Подобное смещение акцентов дорого стоило как для королевских дворов Скандинавии, так и для остальных стран Центральной Европы. Из-за этого северные королевства затерялись, оторванные от более обширного региона Центральной Европы, в котором они играли важную роль. Одновременно из-за подобного опущения этот крупный регион представлялся незначительным в те годы, когда королевские дворы Дании и Швеции развивались особенно активно.
Оторванные от остальной Центральной Европы, Дания и Швеция оценивались как культурные клиенты других регионов. Поскольку в десятилетия на рубеже XVI–XVII веков в Дании работали многие деятели искусства нидерландского происхождения, культурная продукция в этом королевстве часто рассматривалась как аванпост нидерландского искусства – «пересаженный росток», как выразился Йохан Хёйзинга [Хёйзинга 2009]. Другие, по-разному оценивая заинтересованность Шведского двора и в особенности его выдающегося архитектора Никодемиуса Тессина Младшего в архитектуре и искусстве Рима и Парижа/ Версаля около 1700 года, обычно видели в шведском искусстве влияние этих мест3. Из-за таких формулировок королевским дворам Скандинавии навсегда отводилась второстепенная роль в общей истории искусства, поскольку они всегда представлялись спутниками, а не равноправными партнерами в обширном диалоге культур.
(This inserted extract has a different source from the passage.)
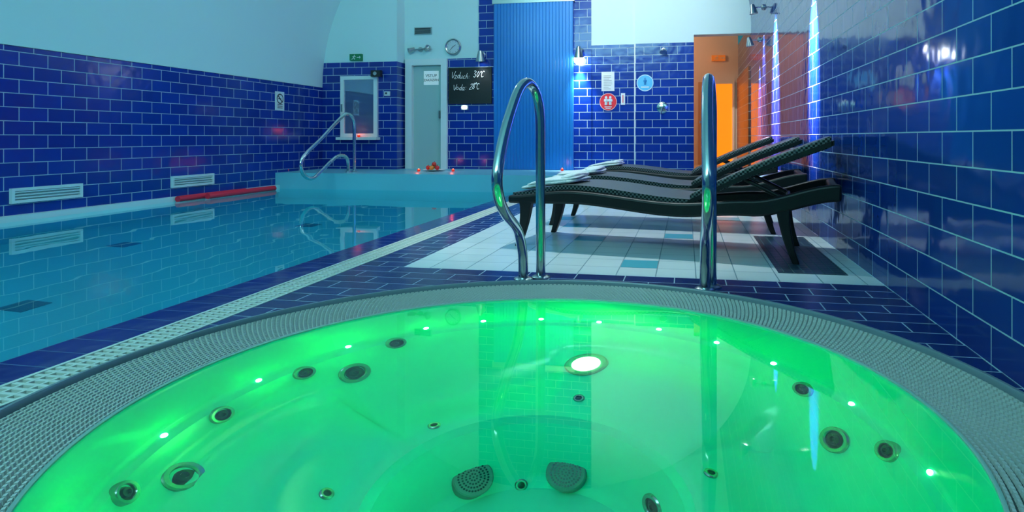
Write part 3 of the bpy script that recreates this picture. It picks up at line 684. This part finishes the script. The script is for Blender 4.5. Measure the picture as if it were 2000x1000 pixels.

Тот факт, что эти королевские дворы успешно привлекали отовсюду выдающихся деятелей искусства и отправляли местных талантливых юношей в долгие учебные поездки за границу, можно интерпретировать как доказательство их культурной зависимости, но одновременно является указанием на их значимость в глазах представителей их круга.
Итак, в этой работе мы утверждаем следующее: королевские дворы Дании и Швеции были полностью интегрированы в культуру Центральной Европы и играли ведущую роль в более крупном масштабе в период с XVI по XVIII век. Ошибка в историографии, из-за чего северные королевства оказались оторванными от этого обширного региона, отражая более серьезную концептуальную ошибку, нанесла вред нашему историческому ви́дению как Скандинавии, так и Центральной Европы, из-за чего представление об обеих этих частях одного целого оказалось неполным, а их значение стало легче преуменьшить. Цель этой книги – определить место этих двух важных королевств в культуре более обширного региона, в которую они внесли значительный вклад.
1
Цит. по: [Graf 1975].
2
См. также главу 7.
3
См., например, [Dee, Walton 1988; Magnusson 1999].